The London Interbank Offered Rate (“LIBOR“) is arguably the financial world’s most important number; it is a proxy for banks’ marginal funding costs and serves as benchmark rate in millions of loans, floating-rate debt, and financial contracts. The publication of the LIBOR will in all likelihood, cease by the end of 2021. The shift from LIBOR is an immense change to global finance and will have far-reaching impacts on the financial services industry.

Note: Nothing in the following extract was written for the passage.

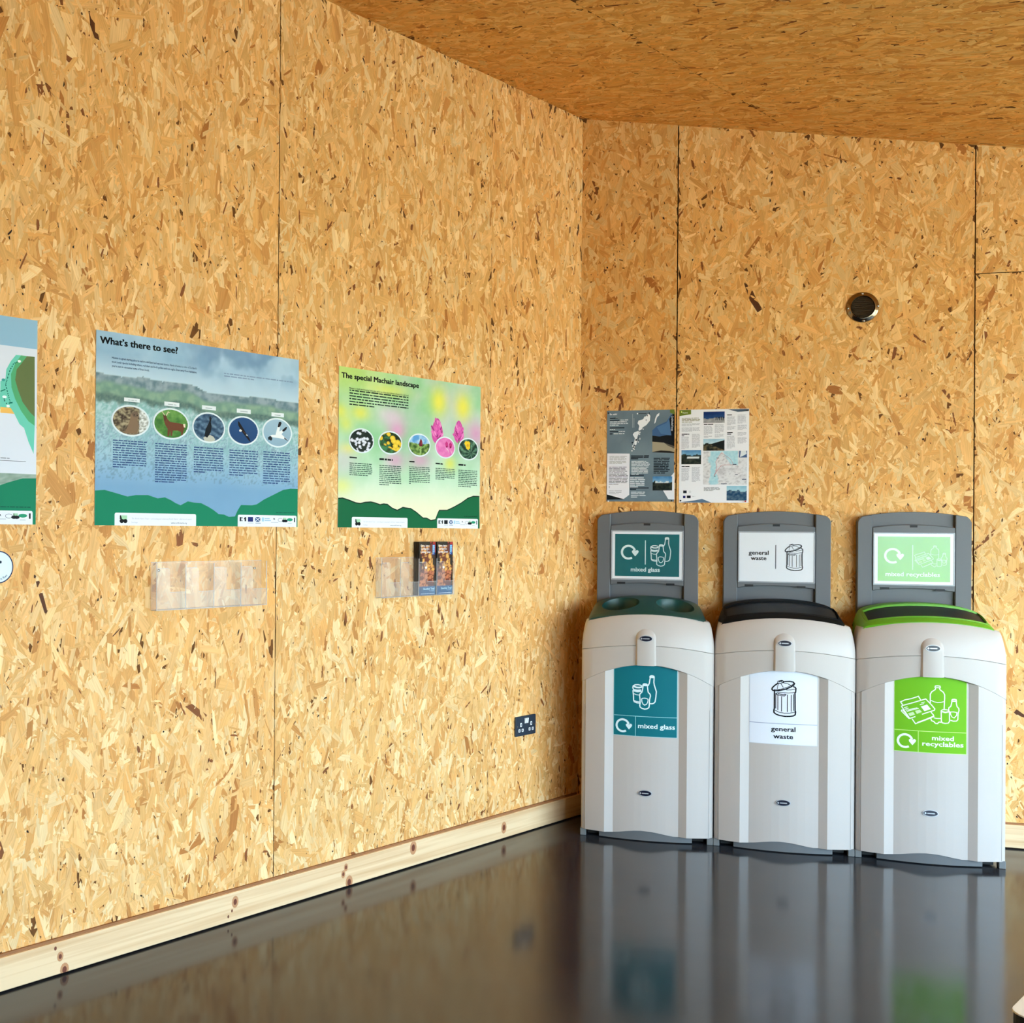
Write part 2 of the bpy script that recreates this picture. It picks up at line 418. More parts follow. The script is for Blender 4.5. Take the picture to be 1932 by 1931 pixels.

The process to adopting to a market without LIBOR has already started. Some markets, including the derivatives market, have come a long way with the transition from LIBOR to so-called risk-free reference rates (“RFR“). Alternative reference rates (“ARR“s) are recommended to replace LIBOR currency rates in key markets, including the Secured Overnight Financing Rate (“SOFR“) in the US and the Sterling Overnight Index Average (“SONIA“) in the UK. The Loan Market Association (“LMA”) is working with the market, other trade associations and the regulators on the transition and have published, amongst other, a Reference Rate Selection Agreement and a Replacement Screen Rate Clause, together with an users’ guide. The Replacement Screen Rate Clause was also incorporated into the LMA facility agreements as of 28 February 2020 in order to facilitate further flexibility for the upcoming transition. On October 21st, 2020 LMA published further notes highlighting points for the market participants to consider for the transition and use of the Replacement Screen Rate Clause.

Since very few of the loan or credit agreements offers a long-term alternative to LIBOR for the calculation of interest, the interest rates related to the bank’s funding costs will need to be calculated manually for each interest period for each such loan or credit agreement. In view of the large number of loan or credit agreements referencing LIBOR, such manual calculation will prove difficult, or even impossible. The result will rather be that amendment agreements will have to be entered into for each loan or credit agreement referencing LIBOR, amending the agreements to reflect an alternative reference rate for the interest rate calculation. The users’ guide and Replacement Screen Rate Clause published by LMA could give useful guidance in this respect.

The end of publication of LIBOR will potentially result in market disruptions. The cancellation of LIBOR could have an impact on existing contracts, on a company’s liquidity, on its financial reporting and on tax (to mention a few). This again raises a number of questions and challenges, including; which alternative reference rate should be used in existing and future contracts and agreements, which lender consent requirement should apply, will the change in the reference rate affect the pricing of a loan, who should cover the amendment costs and how will a reference rate in a loan/credit agreement relate to the reference rate under the relating interest rate hedging (to mention a few).

The list of uncertainties is long and we are just beginning to see the start of the transition away from LIBOR. There are reason to believe that loan agreements entered into in the near future will have to deal with this uncertainty and offer a clear alternative to LIBOR or even better reference other interest rate benchmarks for the calculation of interest.